Joanne Harack's avatar

Canada's federal deficit-to-GDP ratios and net debt levels are amongst the lowest in the G7 - much lower than the US. Overall government gross debt (including provincial/municipal and household) is much higher. Foreign Direct Investment actually increased in 2025. Foreign agreements with respect to energy, trade, and defense have been signed with India, Japan, Mexico, Indonesia, China, UAE, Qatar, ASEAN - to name only some. Progress is being made with respect to the military, defunding of which began long before Trudeau. The PM and premiers meet now - another big change from the Trudeau years. It is not hard to understand the polls; most Canadians recognize the change and do not find the Conservative message that nothing works to be either truthful or compelling.

Applied Epistemologist's avatar

The Conservatives should be calling for an election any day, every day.
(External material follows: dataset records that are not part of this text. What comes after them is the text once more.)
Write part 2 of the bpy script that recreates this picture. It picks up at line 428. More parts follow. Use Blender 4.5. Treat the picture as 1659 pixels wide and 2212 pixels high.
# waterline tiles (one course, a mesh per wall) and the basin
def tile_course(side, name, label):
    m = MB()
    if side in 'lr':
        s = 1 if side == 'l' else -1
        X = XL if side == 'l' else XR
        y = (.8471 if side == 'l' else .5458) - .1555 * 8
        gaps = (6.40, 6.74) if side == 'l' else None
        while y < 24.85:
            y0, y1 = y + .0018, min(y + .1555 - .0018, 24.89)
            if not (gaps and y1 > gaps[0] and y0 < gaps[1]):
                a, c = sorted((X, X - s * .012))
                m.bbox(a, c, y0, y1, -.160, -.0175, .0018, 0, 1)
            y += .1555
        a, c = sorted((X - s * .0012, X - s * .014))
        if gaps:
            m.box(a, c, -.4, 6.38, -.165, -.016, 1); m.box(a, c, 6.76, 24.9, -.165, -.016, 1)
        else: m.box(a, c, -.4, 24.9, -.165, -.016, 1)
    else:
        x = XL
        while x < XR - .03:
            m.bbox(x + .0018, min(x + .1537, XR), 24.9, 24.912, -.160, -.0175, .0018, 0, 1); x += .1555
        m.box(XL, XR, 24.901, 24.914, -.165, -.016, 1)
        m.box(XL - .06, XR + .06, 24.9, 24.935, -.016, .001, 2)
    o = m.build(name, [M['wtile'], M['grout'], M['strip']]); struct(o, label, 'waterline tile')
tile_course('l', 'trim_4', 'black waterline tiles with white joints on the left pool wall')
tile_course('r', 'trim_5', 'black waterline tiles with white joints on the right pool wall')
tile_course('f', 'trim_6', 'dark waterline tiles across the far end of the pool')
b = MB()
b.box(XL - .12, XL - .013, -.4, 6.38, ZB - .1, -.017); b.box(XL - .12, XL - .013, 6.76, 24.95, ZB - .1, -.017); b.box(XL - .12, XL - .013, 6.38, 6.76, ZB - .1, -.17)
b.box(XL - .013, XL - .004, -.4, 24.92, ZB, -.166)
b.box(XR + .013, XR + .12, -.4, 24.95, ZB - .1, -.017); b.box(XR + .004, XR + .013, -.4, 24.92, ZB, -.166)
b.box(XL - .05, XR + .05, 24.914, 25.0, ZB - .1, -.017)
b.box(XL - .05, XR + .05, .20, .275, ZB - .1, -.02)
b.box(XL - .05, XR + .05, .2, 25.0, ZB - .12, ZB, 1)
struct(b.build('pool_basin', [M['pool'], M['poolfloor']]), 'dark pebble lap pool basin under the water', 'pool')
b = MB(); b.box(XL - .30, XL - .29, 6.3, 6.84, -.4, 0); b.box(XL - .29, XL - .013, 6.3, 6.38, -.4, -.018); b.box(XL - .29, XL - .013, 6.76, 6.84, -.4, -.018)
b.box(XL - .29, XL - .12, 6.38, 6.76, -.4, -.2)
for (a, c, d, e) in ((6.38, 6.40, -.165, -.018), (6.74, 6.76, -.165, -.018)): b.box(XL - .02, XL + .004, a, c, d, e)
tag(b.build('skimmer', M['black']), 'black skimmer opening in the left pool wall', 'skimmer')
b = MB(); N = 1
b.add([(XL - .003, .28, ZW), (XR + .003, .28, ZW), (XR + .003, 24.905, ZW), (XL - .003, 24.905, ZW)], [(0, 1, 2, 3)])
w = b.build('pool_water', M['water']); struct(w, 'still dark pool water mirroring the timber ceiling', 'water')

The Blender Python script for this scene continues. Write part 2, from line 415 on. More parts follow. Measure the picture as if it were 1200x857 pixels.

If they really believe Canada is in a mess and the Liberals are making it worse, they should show the courage and confidence to put their case to the voters.

And if they don't believe that, they are clueless.

Nicholas's avatar

No, they need to wait until the end of the month when the NDP have selected their new party leader.

Gido Barneski's avatar

Don't need to win the election as long as you pick a party leader with a personal fortune and enough chutzpah and jurisdictional flexibility to bribe public officials with trips, positions, and private compensation packages.

Bribery of members of the legislature is a serious crime and a problem when its happening openly in democracy.

Ignoring it is loser talk, Conservatives are exactly right to focus on the Tamany Hall-level of corruption within the Liberal party, especially Carney's liberals. Gomery is what brought down the Liberal party the last time, who knows how many manila envelopes of cash are going around this time?

The very fact that writers are trying to tell the conservatives not to push on the corruption angle is evidence that there's blood in the water.

Why vote when Carney will just use his foreign fortune to bribe members of the legislature to do what he wants?